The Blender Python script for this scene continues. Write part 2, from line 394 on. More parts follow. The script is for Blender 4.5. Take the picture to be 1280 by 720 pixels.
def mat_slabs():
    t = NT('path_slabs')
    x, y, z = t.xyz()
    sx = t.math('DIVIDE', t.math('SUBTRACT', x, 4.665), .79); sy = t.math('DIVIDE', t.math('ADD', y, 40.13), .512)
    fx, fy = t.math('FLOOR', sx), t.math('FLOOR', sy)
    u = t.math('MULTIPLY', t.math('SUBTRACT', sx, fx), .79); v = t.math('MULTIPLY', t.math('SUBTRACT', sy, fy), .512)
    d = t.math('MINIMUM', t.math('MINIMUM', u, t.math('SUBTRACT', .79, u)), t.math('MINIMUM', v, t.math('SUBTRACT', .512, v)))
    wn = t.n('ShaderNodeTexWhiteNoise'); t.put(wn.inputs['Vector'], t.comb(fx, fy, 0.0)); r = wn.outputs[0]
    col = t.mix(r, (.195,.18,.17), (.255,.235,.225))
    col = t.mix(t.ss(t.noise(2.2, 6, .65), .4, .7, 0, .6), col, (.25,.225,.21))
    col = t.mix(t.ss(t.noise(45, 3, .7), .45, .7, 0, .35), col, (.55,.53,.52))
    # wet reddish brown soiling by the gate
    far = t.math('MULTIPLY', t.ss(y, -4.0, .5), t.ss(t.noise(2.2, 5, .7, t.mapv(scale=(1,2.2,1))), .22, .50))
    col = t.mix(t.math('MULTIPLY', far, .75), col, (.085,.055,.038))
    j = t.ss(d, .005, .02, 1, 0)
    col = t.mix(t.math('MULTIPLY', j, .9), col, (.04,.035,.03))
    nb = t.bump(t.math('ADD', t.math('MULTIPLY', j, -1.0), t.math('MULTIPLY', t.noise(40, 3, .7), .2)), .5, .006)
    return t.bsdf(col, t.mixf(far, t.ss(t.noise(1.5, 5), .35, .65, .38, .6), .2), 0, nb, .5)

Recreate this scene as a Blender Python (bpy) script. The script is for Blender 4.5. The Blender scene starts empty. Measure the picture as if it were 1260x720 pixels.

━━━━━━━━━━

> [Given request] Search the lines for "script". Copy each line that has it.

> [Full answer]
The Blender Python script for this scene continues. Write part 2, from line 394 on. More parts follow. The script is for Blender 4.5. Take the picture to be 1280 by 720 pixels.
Recreate this scene as a Blender Python (bpy) script. The script is for Blender 4.5. The Blender scene starts empty. Measure the picture as if it were 1260x720 pixels.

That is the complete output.